**** RECORDS PROVIDED ****

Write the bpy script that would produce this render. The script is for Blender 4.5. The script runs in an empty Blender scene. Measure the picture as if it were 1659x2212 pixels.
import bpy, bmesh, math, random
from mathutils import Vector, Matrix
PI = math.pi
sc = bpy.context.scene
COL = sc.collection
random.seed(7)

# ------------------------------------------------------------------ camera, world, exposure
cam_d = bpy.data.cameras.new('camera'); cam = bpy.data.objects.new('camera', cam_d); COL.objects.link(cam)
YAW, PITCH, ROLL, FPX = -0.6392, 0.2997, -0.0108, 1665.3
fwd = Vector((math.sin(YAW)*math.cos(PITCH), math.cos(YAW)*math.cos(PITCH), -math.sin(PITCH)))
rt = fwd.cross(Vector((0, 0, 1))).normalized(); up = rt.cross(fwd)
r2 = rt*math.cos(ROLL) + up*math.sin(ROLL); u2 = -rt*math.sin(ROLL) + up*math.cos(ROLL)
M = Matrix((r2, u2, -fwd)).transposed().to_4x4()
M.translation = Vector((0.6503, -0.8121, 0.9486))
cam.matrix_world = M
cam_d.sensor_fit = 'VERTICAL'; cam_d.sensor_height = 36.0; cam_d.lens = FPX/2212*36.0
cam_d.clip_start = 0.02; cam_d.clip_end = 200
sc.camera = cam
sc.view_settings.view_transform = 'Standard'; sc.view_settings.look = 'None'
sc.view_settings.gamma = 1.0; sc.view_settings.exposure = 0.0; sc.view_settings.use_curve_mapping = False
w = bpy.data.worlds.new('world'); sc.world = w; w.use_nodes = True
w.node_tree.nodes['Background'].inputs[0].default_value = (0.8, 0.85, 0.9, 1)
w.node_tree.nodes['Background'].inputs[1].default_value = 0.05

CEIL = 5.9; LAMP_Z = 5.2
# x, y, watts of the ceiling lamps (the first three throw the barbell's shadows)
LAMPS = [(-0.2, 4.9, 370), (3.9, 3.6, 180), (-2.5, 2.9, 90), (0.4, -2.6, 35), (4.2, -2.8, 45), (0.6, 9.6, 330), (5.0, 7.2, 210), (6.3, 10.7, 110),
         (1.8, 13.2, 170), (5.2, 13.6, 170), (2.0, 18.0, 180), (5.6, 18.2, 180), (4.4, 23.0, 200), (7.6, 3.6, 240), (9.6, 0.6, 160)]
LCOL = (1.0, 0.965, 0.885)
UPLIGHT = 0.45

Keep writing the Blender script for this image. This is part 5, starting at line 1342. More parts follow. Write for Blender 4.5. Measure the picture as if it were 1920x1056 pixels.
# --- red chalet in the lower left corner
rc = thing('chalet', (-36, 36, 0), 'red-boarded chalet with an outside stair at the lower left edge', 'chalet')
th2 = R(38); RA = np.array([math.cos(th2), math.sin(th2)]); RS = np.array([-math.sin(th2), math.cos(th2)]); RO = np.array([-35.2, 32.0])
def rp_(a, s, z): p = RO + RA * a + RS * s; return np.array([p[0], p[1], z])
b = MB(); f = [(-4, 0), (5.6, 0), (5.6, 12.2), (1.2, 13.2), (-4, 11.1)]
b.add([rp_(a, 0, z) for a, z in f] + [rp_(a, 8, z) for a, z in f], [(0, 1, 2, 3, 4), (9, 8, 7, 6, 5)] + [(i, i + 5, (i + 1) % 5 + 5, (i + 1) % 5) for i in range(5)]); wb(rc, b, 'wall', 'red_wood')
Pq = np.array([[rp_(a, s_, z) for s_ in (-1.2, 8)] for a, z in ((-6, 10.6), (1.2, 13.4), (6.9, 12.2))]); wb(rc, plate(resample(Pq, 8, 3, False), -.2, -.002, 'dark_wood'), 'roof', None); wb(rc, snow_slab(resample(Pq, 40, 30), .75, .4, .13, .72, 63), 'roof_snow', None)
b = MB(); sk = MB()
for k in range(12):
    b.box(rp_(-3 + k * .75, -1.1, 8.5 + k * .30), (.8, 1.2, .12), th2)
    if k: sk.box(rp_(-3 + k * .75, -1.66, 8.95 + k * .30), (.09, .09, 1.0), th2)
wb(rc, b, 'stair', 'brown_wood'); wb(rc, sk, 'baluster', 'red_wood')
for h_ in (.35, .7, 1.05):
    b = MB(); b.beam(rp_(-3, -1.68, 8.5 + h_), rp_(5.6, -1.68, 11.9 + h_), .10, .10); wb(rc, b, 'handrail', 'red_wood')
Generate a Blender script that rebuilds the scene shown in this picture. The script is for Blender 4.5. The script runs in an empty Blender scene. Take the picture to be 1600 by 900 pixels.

****

WHAT IS EXPECTED. Restate, please, word for word the span of records running from the first line to the line bearing "UPLIGHT = 0.45", both included, and nothing outside it.

PROBLEM SOLUTION.
Write the bpy script that would produce this render. The script is for Blender 4.5. The script runs in an empty Blender scene. Measure the picture as if it were 1659x2212 pixels.
import bpy, bmesh, math, random
from mathutils import Vector, Matrix
PI = math.pi
sc = bpy.context.scene
COL = sc.collection
random.seed(7)

# ------------------------------------------------------------------ camera, world, exposure
cam_d = bpy.data.cameras.new('camera'); cam = bpy.data.objects.new('camera', cam_d); COL.objects.link(cam)
YAW, PITCH, ROLL, FPX = -0.6392, 0.2997, -0.0108, 1665.3
fwd = Vector((math.sin(YAW)*math.cos(PITCH), math.cos(YAW)*math.cos(PITCH), -math.sin(PITCH)))
rt = fwd.cross(Vector((0, 0, 1))).normalized(); up = rt.cross(fwd)
r2 = rt*math.cos(ROLL) + up*math.sin(ROLL); u2 = -rt*math.sin(ROLL) + up*math.cos(ROLL)
M = Matrix((r2, u2, -fwd)).transposed().to_4x4()
M.translation = Vector((0.6503, -0.8121, 0.9486))
cam.matrix_world = M
cam_d.sensor_fit = 'VERTICAL'; cam_d.sensor_height = 36.0; cam_d.lens = FPX/2212*36.0
cam_d.clip_start = 0.02; cam_d.clip_end = 200
sc.camera = cam
sc.view_settings.view_transform = 'Standard'; sc.view_settings.look = 'None'
sc.view_settings.gamma = 1.0; sc.view_settings.exposure = 0.0; sc.view_settings.use_curve_mapping = False
w = bpy.data.worlds.new('world'); sc.world = w; w.use_nodes = True
w.node_tree.nodes['Background'].inputs[0].default_value = (0.8, 0.85, 0.9, 1)
w.node_tree.nodes['Background'].inputs[1].default_value = 0.05

CEIL = 5.9; LAMP_Z = 5.2
# x, y, watts of the ceiling lamps (the first three throw the barbell's shadows)
LAMPS = [(-0.2, 4.9, 370), (3.9, 3.6, 180), (-2.5, 2.9, 90), (0.4, -2.6, 35), (4.2, -2.8, 45), (0.6, 9.6, 330), (5.0, 7.2, 210), (6.3, 10.7, 110),
         (1.8, 13.2, 170), (5.2, 13.6, 170), (2.0, 18.0, 180), (5.6, 18.2, 180), (4.4, 23.0, 200), (7.6, 3.6, 240), (9.6, 0.6, 160)]
LCOL = (1.0, 0.965, 0.885)
UPLIGHT = 0.45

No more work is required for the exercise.